Conditions in the camps are challenging in the extreme. They attract not only intelligent and dedicated thinkers – university lecturers and graduates unable to find work, doctors, barristers, chemists but also homeless people, alcoholics, drug addicts (followed by dealers), disabled people and others who are mentally ill (Rabbi Howard Cooper writes well about this). Though there are occasional outrageous and off-putting activities (many of us are probably more repelled than attracted by ‘Vendetta’ masks,) the organisation of the camp, the food, generosity, thoughtfulness; the care, attention, sheer hard work and willingness to overcome difficulties, the ingenuity, imagination – a building left empty by UBS for three years has been ‘taken over’ and is now flourishing as a ‘Bank of Ideas’; a weekly newspaper is produced: not the ‘Financial’ but ‘The Occupied Times’ – the evidence of what can be achieved by people working together: Tent City University, the library; the continual flow of information, discussions, with Church authorities, with Hector Sant of the FSA, with visiting personalities ensuring that the Camp’s issues constantly attract the attention of the media, all these far outweigh the negatives.
Meanwhile, the Camp struggles. There is a court case about to open. The local democracy which is the decision making mechanism of the Camp is under attack from infiltrators. The purposes of the Camp are easily forgotten.

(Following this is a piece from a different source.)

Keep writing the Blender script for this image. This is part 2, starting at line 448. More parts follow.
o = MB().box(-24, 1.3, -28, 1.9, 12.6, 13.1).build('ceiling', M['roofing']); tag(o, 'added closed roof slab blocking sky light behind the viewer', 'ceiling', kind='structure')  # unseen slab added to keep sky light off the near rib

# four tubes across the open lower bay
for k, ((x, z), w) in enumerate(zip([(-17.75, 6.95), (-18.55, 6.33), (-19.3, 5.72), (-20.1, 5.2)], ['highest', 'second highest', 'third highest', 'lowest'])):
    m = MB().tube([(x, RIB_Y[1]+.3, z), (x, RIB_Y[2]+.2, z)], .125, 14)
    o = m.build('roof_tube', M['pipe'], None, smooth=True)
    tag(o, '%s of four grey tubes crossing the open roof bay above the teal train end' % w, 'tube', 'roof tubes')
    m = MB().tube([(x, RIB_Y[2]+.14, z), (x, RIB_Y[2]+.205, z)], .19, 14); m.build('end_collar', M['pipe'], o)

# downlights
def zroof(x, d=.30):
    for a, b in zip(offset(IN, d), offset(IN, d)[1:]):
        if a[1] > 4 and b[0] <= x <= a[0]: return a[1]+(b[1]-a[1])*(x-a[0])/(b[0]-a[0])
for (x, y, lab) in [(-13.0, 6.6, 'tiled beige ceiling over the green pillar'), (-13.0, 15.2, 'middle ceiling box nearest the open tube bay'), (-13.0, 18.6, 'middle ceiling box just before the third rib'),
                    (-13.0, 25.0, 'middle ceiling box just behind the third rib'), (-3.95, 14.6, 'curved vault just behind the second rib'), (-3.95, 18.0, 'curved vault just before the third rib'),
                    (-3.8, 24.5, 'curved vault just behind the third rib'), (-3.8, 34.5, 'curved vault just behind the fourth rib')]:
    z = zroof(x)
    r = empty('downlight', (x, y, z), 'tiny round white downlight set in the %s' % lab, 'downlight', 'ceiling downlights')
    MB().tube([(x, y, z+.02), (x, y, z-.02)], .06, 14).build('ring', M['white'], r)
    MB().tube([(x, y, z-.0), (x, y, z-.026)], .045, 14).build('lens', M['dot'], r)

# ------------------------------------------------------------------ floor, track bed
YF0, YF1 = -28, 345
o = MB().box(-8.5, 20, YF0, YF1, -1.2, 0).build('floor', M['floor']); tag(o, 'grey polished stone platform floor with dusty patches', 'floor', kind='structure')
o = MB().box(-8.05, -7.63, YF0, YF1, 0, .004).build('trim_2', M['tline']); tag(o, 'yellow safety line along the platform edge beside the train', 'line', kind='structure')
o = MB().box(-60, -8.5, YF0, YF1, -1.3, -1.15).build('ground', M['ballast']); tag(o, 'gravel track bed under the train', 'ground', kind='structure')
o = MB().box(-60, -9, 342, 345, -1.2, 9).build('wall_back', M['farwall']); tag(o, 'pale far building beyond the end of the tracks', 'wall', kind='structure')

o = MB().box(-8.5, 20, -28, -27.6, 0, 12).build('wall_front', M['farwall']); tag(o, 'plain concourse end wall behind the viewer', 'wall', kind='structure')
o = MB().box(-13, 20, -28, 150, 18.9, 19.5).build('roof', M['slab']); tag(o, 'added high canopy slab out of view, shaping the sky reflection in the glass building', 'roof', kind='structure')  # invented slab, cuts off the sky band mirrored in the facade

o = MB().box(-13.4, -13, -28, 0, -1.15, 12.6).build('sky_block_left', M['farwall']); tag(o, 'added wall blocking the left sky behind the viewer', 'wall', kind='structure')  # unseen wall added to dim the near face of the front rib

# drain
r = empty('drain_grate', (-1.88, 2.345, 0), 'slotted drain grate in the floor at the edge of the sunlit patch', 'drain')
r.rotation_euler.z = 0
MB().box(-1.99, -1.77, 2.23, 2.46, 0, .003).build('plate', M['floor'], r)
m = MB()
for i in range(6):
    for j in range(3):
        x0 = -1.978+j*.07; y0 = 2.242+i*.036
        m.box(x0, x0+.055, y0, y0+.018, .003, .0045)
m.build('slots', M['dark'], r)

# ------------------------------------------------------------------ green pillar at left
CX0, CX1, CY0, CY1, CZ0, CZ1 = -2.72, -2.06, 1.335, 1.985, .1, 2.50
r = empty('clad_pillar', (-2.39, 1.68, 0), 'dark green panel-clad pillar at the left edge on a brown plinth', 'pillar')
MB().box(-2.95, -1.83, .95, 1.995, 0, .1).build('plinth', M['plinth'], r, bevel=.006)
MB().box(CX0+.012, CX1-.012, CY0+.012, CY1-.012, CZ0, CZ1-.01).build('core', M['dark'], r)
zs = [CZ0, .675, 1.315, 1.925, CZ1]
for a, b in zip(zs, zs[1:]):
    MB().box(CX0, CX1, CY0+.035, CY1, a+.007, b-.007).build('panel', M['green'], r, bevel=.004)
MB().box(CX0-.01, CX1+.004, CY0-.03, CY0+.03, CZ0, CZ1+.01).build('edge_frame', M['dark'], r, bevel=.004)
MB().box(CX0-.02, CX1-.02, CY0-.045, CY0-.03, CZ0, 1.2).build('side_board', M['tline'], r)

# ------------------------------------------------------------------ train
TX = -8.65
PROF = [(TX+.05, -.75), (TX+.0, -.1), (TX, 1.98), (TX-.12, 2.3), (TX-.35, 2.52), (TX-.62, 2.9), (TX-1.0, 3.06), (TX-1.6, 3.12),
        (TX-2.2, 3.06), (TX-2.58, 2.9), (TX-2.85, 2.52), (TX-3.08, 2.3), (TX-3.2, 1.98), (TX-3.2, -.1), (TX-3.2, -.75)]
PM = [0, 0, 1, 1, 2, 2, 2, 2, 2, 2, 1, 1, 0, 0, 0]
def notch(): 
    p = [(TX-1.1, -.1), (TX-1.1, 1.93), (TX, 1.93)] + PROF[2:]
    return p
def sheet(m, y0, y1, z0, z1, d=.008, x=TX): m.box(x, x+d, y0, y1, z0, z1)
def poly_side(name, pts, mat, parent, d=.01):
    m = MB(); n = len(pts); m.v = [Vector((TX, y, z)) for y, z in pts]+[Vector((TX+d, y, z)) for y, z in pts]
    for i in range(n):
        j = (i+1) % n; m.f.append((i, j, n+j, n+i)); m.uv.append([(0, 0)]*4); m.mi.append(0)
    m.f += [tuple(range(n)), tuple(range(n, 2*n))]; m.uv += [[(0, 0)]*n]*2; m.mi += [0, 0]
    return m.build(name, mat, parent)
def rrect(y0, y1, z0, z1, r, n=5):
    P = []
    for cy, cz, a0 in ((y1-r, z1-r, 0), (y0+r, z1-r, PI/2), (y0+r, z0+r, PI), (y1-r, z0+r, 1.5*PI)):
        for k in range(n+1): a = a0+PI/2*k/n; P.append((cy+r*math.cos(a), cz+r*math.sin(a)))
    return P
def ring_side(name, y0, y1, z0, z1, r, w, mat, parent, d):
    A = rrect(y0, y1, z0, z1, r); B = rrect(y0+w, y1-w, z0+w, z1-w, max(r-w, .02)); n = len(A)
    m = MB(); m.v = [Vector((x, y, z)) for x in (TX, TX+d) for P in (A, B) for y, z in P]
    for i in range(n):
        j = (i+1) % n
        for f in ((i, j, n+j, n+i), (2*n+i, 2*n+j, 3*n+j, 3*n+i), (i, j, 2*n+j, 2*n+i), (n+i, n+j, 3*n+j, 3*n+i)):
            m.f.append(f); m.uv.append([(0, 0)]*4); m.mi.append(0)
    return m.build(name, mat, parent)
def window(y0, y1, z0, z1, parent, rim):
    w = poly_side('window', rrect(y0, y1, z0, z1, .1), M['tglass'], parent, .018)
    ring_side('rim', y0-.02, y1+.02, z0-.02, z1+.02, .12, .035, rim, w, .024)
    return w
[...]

So, there is continual outreach work to be done – to unite the Occupations throughout the UK and connect with the 99% in whose name the movement exists. A multi-faith and no-faith Winter Carnival has been proposed, to open the doors of mosques, synagogues, churches and cathedrals up and down the country to debate the issues and strategy and to understand better our own history; but, also, to spread light in dark times, to join together and eat, celebrate the achievements of the movement so far, enjoy music, humour and food.
Purim, carnival time, 8th March – how apt for us to offer invitations to our neighbours, to those in whose name the Occupy Movement protests. We have survived – we were saved by Esther and Mordechai from extinction at the hands of the wicked Haman. We were, and always have been, a tiny minority: we know the pain of those who suffer. 11 bishops and the two archbishops wrote, protesting to government about the benefit cuts: could we not join them in concrete action?
Is this Jewish? Is this an example of ‘Reform Judaism’ in action? A few words from Abraham Joshua Heschel may explain. What manner of man is the Prophet? asks Heschel and he explains, under the heading: Sensitivity to Evil. The prophet, says Heschel, is horrified by the everyday occurrences that we pass by, torn apart by the strength of his feelings and emotions. He rails, some might say hysterically, against corruption; he sees extortion and misery as catastrophes; he takes note of those ignored by others – women and children: ‘even a minor injustice assumes cosmic proportions.’ Unfaithfulness to God is seen as bringing an end to the world. What a contrast is this to our ‘incapacity to sense the depth of misery caused by our own failures.’ Heschel summarises: ‘Prophecy is the voice that God has lent to the silent agony, a voice to the plundered poor, to the profaned riches of the world. It is a form of living, a crossing point of God and man. God is raging in the prophet’s words.’
It is on respect for Prophetic Judaism that Reform Judaism basis itself.
The Occupy Movement can best be understood by us as a manifestation of the spirit of prophetic Judaism. Acting together we can make a difference, and governments act only when they hear the clear voice of the people.